— start RECORDED INFORMATION —
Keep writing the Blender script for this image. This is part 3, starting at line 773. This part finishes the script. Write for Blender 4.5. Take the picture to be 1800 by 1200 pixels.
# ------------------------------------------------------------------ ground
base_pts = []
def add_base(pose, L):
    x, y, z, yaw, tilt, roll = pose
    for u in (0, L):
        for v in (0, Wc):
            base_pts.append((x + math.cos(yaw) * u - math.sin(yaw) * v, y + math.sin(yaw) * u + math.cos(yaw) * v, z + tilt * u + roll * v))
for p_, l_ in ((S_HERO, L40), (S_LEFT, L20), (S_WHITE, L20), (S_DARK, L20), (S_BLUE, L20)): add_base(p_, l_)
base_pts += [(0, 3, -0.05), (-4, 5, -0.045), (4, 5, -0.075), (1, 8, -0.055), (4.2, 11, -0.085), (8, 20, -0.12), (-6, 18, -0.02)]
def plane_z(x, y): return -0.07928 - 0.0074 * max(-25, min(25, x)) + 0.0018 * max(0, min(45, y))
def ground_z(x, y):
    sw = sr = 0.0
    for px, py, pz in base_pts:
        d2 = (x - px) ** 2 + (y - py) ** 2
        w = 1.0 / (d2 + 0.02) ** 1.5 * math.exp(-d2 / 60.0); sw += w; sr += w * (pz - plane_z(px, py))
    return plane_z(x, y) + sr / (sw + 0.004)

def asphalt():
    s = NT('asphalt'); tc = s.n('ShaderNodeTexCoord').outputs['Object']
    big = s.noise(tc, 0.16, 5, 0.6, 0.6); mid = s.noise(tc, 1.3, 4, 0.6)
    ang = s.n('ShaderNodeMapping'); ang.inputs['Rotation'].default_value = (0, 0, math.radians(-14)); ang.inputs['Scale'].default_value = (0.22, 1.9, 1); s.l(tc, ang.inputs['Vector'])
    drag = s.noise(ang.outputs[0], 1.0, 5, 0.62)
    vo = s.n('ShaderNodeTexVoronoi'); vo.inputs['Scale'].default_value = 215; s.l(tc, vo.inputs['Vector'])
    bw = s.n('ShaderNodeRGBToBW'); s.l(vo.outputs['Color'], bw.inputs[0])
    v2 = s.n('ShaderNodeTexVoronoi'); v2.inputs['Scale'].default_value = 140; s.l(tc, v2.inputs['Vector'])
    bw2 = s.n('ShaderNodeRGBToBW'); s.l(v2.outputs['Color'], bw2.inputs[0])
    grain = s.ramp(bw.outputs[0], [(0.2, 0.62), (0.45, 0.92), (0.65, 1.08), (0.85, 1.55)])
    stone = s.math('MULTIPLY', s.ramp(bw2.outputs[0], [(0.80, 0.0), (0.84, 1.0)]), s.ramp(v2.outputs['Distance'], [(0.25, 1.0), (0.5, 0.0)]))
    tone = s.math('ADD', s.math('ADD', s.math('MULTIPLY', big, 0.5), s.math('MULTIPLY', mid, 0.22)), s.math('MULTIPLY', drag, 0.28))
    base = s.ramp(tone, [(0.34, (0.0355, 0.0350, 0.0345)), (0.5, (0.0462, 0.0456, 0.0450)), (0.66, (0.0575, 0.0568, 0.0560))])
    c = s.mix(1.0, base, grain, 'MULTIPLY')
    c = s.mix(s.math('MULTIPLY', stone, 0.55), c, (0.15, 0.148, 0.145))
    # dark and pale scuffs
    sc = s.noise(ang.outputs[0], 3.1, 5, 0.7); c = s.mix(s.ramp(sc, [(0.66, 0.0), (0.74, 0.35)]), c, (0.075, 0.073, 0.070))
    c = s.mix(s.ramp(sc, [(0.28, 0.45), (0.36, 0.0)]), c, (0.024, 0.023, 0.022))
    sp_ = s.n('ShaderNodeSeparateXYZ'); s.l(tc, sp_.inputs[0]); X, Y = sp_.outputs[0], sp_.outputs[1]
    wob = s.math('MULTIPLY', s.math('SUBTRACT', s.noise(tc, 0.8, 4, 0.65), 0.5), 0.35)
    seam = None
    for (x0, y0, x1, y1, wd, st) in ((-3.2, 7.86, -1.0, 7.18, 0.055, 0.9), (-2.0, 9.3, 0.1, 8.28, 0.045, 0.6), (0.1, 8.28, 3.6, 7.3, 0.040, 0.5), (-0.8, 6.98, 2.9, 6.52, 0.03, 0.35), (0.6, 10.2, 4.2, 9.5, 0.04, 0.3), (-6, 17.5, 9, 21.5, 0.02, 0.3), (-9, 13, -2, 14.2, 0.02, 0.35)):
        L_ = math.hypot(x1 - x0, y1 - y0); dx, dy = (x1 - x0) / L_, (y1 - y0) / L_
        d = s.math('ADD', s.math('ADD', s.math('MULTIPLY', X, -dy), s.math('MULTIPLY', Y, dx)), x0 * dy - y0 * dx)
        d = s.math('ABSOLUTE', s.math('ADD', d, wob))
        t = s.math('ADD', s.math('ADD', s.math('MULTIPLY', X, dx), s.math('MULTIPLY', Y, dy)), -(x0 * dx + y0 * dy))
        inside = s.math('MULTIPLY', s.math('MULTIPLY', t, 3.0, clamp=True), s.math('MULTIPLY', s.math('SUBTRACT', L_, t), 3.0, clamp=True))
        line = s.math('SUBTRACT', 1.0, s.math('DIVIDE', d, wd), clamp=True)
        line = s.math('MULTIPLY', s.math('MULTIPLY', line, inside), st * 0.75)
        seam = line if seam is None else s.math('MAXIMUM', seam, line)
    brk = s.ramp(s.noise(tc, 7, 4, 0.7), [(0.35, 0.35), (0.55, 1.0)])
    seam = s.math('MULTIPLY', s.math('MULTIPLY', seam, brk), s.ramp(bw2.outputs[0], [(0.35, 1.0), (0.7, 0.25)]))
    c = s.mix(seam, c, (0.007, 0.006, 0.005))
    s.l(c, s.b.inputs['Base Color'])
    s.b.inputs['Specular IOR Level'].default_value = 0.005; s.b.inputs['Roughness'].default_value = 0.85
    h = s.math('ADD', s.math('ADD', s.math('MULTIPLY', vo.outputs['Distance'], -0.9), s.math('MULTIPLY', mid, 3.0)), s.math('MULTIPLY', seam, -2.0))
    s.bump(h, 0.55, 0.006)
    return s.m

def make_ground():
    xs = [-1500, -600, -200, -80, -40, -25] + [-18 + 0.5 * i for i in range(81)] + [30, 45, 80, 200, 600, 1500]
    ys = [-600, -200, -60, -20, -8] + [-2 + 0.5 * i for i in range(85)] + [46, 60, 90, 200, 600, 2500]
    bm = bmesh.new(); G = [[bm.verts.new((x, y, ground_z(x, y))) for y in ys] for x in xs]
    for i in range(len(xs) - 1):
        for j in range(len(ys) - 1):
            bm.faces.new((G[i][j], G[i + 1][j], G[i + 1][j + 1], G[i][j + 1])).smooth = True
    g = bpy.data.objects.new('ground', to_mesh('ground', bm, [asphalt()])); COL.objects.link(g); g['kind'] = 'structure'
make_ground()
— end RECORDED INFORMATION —
## WHAT IS REQUIRED
Give an exact repetition of all the material.

## CORRECT ANSWER
Keep writing the Blender script for this image. This is part 3, starting at line 773. This part finishes the script. Write for Blender 4.5. Take the picture to be 1800 by 1200 pixels.
# ------------------------------------------------------------------ ground
base_pts = []
def add_base(pose, L):
    x, y, z, yaw, tilt, roll = pose
    for u in (0, L):
        for v in (0, Wc):
            base_pts.append((x + math.cos(yaw) * u - math.sin(yaw) * v, y + math.sin(yaw) * u + math.cos(yaw) * v, z + tilt * u + roll * v))
for p_, l_ in ((S_HERO, L40), (S_LEFT, L20), (S_WHITE, L20), (S_DARK, L20), (S_BLUE, L20)): add_base(p_, l_)
base_pts += [(0, 3, -0.05), (-4, 5, -0.045), (4, 5, -0.075), (1, 8, -0.055), (4.2, 11, -0.085), (8, 20, -0.12), (-6, 18, -0.02)]
def plane_z(x, y): return -0.07928 - 0.0074 * max(-25, min(25, x)) + 0.0018 * max(0, min(45, y))
def ground_z(x, y):
    sw = sr = 0.0
    for px, py, pz in base_pts:
        d2 = (x - px) ** 2 + (y - py) ** 2
        w = 1.0 / (d2 + 0.02) ** 1.5 * math.exp(-d2 / 60.0); sw += w; sr += w * (pz - plane_z(px, py))
    return plane_z(x, y) + sr / (sw + 0.004)

def asphalt():
    s = NT('asphalt'); tc = s.n('ShaderNodeTexCoord').outputs['Object']
    big = s.noise(tc, 0.16, 5, 0.6, 0.6); mid = s.noise(tc, 1.3, 4, 0.6)
    ang = s.n('ShaderNodeMapping'); ang.inputs['Rotation'].default_value = (0, 0, math.radians(-14)); ang.inputs['Scale'].default_value = (0.22, 1.9, 1); s.l(tc, ang.inputs['Vector'])
    drag = s.noise(ang.outputs[0], 1.0, 5, 0.62)
    vo = s.n('ShaderNodeTexVoronoi'); vo.inputs['Scale'].default_value = 215; s.l(tc, vo.inputs['Vector'])
    bw = s.n('ShaderNodeRGBToBW'); s.l(vo.outputs['Color'], bw.inputs[0])
    v2 = s.n('ShaderNodeTexVoronoi'); v2.inputs['Scale'].default_value = 140; s.l(tc, v2.inputs['Vector'])
    bw2 = s.n('ShaderNodeRGBToBW'); s.l(v2.outputs['Color'], bw2.inputs[0])
    grain = s.ramp(bw.outputs[0], [(0.2, 0.62), (0.45, 0.92), (0.65, 1.08), (0.85, 1.55)])
    stone = s.math('MULTIPLY', s.ramp(bw2.outputs[0], [(0.80, 0.0), (0.84, 1.0)]), s.ramp(v2.outputs['Distance'], [(0.25, 1.0), (0.5, 0.0)]))
    tone = s.math('ADD', s.math('ADD', s.math('MULTIPLY', big, 0.5), s.math('MULTIPLY', mid, 0.22)), s.math('MULTIPLY', drag, 0.28))
    base = s.ramp(tone, [(0.34, (0.0355, 0.0350, 0.0345)), (0.5, (0.0462, 0.0456, 0.0450)), (0.66, (0.0575, 0.0568, 0.0560))])
    c = s.mix(1.0, base, grain, 'MULTIPLY')
    c = s.mix(s.math('MULTIPLY', stone, 0.55), c, (0.15, 0.148, 0.145))
    # dark and pale scuffs
    sc = s.noise(ang.outputs[0], 3.1, 5, 0.7); c = s.mix(s.ramp(sc, [(0.66, 0.0), (0.74, 0.35)]), c, (0.075, 0.073, 0.070))
    c = s.mix(s.ramp(sc, [(0.28, 0.45), (0.36, 0.0)]), c, (0.024, 0.023, 0.022))
    sp_ = s.n('ShaderNodeSeparateXYZ'); s.l(tc, sp_.inputs[0]); X, Y = sp_.outputs[0], sp_.outputs[1]
    wob = s.math('MULTIPLY', s.math('SUBTRACT', s.noise(tc, 0.8, 4, 0.65), 0.5), 0.35)
    seam = None
    for (x0, y0, x1, y1, wd, st) in ((-3.2, 7.86, -1.0, 7.18, 0.055, 0.9), (-2.0, 9.3, 0.1, 8.28, 0.045, 0.6), (0.1, 8.28, 3.6, 7.3, 0.040, 0.5), (-0.8, 6.98, 2.9, 6.52, 0.03, 0.35), (0.6, 10.2, 4.2, 9.5, 0.04, 0.3), (-6, 17.5, 9, 21.5, 0.02, 0.3), (-9, 13, -2, 14.2, 0.02, 0.35)):
        L_ = math.hypot(x1 - x0, y1 - y0); dx, dy = (x1 - x0) / L_, (y1 - y0) / L_
        d = s.math('ADD', s.math('ADD', s.math('MULTIPLY', X, -dy), s.math('MULTIPLY', Y, dx)), x0 * dy - y0 * dx)
        d = s.math('ABSOLUTE', s.math('ADD', d, wob))
        t = s.math('ADD', s.math('ADD', s.math('MULTIPLY', X, dx), s.math('MULTIPLY', Y, dy)), -(x0 * dx + y0 * dy))
        inside = s.math('MULTIPLY', s.math('MULTIPLY', t, 3.0, clamp=True), s.math('MULTIPLY', s.math('SUBTRACT', L_, t), 3.0, clamp=True))
        line = s.math('SUBTRACT', 1.0, s.math('DIVIDE', d, wd), clamp=True)
        line = s.math('MULTIPLY', s.math('MULTIPLY', line, inside), st * 0.75)
        seam = line if seam is None else s.math('MAXIMUM', seam, line)
    brk = s.ramp(s.noise(tc, 7, 4, 0.7), [(0.35, 0.35), (0.55, 1.0)])
    seam = s.math('MULTIPLY', s.math('MULTIPLY', seam, brk), s.ramp(bw2.outputs[0], [(0.35, 1.0), (0.7, 0.25)]))
    c = s.mix(seam, c, (0.007, 0.006, 0.005))
    s.l(c, s.b.inputs['Base Color'])
    s.b.inputs['Specular IOR Level'].default_value = 0.005; s.b.inputs['Roughness'].default_value = 0.85
    h = s.math('ADD', s.math('ADD', s.math('MULTIPLY', vo.outputs['Distance'], -0.9), s.math('MULTIPLY', mid, 3.0)), s.math('MULTIPLY', seam, -2.0))
    s.bump(h, 0.55, 0.006)
    return s.m

def make_ground():
    xs = [-1500, -600, -200, -80, -40, -25] + [-18 + 0.5 * i for i in range(81)] + [30, 45, 80, 200, 600, 1500]
    ys = [-600, -200, -60, -20, -8] + [-2 + 0.5 * i for i in range(85)] + [46, 60, 90, 200, 600, 2500]
    bm = bmesh.new(); G = [[bm.verts.new((x, y, ground_z(x, y))) for y in ys] for x in xs]
    for i in range(len(xs) - 1):
        for j in range(len(ys) - 1):
            bm.faces.new((G[i][j], G[i + 1][j], G[i + 1][j + 1], G[i][j + 1])).smooth = True
    g = bpy.data.objects.new('ground', to_mesh('ground', bm, [asphalt()])); COL.objects.link(g); g['kind'] = 'structure'
make_ground()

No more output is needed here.